The Trump administration acknowledged Monday “an administrative error” led to the deportation of a native of El Salvador but the government has no interest in returning the alleged member of MS-13 to his wife and his child with a disability, according to court documents.
Kilmar Armando Abrego-Garcia, a resident of Beltsville, Maryland, was among the hundreds of alleged members of crime gangs MS-13 and Venezuela’s Tren de Aragua the government expelled from the U.S. to El Salvador on March 15.
But he had won a court order from an immigration judge in 2019 that was supposed to prevent his removal. His wife, Jennifer Stefania Vasquez Sura, and his 5-year-old disabled child, who are both U.S. citizens, filed a lawsuit March 24 calling for his return.
In filings Monday, government officials acknowledged the administrative mistake that sent Garcia to a notorious prison in El Salvador.
“This removal was an error,” Robert Cerna, Immigration and Customs Enforcement’s acting field office director for enforcement and removal operations, said in a sworn statement.
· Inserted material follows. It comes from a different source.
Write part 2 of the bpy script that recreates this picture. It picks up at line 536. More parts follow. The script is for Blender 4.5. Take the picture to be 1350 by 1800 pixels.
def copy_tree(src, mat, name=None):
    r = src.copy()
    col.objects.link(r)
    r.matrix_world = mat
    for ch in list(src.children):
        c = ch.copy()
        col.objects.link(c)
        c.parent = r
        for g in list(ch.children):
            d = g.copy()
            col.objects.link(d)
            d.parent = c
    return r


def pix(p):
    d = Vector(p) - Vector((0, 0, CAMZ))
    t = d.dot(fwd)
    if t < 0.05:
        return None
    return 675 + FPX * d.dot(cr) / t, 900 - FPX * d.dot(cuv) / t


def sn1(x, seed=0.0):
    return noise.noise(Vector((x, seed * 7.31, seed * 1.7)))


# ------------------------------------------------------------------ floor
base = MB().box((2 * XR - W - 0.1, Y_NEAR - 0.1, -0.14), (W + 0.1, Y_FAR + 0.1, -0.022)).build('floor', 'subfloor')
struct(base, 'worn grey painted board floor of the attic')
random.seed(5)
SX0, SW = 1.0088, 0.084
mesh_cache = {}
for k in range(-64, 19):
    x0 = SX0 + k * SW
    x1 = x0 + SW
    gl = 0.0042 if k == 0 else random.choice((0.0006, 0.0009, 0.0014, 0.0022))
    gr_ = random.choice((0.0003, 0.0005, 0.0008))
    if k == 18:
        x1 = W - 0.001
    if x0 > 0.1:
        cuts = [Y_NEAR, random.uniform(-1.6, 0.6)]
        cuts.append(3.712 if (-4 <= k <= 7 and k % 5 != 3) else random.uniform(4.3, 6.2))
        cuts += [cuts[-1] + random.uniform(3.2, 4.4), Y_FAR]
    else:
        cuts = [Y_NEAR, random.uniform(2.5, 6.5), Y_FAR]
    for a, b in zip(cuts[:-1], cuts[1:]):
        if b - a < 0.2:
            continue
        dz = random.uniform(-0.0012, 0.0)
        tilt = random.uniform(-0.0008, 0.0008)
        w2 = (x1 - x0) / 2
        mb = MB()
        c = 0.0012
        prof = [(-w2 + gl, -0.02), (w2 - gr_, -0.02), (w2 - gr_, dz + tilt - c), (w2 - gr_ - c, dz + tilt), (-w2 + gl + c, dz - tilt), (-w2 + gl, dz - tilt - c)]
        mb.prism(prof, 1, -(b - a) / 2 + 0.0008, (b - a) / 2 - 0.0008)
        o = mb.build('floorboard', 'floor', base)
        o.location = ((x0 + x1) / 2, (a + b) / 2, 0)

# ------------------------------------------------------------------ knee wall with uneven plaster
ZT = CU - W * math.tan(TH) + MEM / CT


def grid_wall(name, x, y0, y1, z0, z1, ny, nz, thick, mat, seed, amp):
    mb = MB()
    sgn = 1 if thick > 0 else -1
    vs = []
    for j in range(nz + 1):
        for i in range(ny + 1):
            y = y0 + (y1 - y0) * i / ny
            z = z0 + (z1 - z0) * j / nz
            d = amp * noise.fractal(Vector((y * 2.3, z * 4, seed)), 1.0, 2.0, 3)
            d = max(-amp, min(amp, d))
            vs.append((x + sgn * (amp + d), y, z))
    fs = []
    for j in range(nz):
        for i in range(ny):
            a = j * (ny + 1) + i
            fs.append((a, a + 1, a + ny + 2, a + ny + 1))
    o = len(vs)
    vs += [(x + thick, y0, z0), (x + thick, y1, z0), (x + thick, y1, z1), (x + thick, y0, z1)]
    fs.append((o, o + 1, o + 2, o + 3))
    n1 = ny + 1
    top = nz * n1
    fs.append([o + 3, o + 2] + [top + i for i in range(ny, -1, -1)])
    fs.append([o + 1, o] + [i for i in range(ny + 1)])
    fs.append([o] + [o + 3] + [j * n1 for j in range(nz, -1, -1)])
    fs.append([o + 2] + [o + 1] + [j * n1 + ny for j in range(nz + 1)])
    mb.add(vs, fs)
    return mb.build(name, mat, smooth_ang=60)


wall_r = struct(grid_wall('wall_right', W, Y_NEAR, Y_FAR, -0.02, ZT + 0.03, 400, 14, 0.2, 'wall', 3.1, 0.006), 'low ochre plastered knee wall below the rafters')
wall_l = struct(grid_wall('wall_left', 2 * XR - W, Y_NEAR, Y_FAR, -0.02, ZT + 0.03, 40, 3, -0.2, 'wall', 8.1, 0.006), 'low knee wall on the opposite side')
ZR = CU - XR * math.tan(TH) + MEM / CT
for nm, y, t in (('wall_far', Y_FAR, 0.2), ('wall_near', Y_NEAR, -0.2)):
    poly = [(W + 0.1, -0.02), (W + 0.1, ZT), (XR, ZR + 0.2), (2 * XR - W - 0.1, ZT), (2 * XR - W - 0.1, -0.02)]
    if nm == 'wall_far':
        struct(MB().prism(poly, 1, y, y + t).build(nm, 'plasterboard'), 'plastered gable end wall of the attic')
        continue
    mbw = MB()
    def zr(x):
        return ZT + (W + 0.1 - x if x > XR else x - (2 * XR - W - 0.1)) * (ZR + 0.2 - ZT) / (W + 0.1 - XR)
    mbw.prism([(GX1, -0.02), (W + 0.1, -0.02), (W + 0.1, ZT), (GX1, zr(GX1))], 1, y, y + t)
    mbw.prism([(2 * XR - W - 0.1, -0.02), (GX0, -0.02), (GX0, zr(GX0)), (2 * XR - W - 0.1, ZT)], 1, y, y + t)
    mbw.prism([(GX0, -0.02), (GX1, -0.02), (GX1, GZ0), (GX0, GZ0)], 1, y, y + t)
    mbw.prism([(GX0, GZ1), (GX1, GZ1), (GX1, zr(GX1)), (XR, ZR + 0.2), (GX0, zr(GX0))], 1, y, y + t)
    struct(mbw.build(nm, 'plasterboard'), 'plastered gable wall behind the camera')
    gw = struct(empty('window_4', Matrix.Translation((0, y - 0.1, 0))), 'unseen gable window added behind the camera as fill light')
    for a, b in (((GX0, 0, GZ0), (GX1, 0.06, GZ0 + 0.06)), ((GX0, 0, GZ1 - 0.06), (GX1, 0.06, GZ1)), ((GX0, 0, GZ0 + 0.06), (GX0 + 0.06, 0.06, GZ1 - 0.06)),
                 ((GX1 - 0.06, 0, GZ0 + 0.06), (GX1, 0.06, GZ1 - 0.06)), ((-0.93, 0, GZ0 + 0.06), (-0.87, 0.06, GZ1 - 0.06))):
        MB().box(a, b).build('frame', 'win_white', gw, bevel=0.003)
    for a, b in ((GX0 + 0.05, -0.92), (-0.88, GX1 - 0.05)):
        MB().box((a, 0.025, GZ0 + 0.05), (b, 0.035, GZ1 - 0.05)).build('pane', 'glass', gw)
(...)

Vice President JD Vance said in a post Tuesday on social media that Abrego-Garcia had “no legal right” to be in the U.S. In another post Vance said he failed to appear in court for “multiple traffic violations.”
“The man is an illegal immigrant with no right to be in our country,” Vance said.
The Atlantic magazine was the first to report on the case.
The case comes amid legal challenges to the Trump administration’s mass deportations. President Donald Trump declared MS-13 and Tren de Aragua foreign terrorist organizations and moved to remove alleged members under a variety of immigration statutes.
Trump also invoked the Alien Enemies Act to remove alleged members of Tren de Aragua more hastily. But Chief U.S. Judge James Boasberg temporarily blocked the deportations under the Alien Enemies Act until the suspects had been given a chance to deny their membership in the gang. The Trump administration has appealed the ruling to the Supreme Court.
Abrego-Garcia was ordered deported in in March 2019, after a confidential informant testified that he was an active member of the MS-13 gang, according to government lawyers.
Abrego-Garcia then applied for asylum, asking for protection under the United Nations Convention Against Torture if he were returned to El Salvador. An immigration judge found he was deportable, but withheld his removal in October 2019.
ICE stopped Abrego-Garcia on March 12, telling him that his immigration status had changed, according to his wife’s lawsuit. After being detained and questioned, he was sent to Harlingen, Texas, where he was flown under Title 8 of the immigration laws to El Salvador’s CECOT prison.
His wife recognized him among detainees in a video from the prison because of his tattoos and head scars, according to the lawsuit.
Cerna said the deportations to El Salvador were designed to include only people who faced no impediments to removal. Abrego-Garcia had been an alternate on the flight but moved up on the list as others were dropped off.
“Through administrative error, Abrego-Garcia was removed from the United States to El Salvador,” Cerna said. “This was an oversight, and the removal was carried out in good faith based on the existence of a final order of removal and Abrego-Garcia’s purposed membership in MS-13.”
Government lawyers said Abrego-Garcia has been found a danger to the community so the public interest is against ordering the government “to orchestrate his return to the United States.”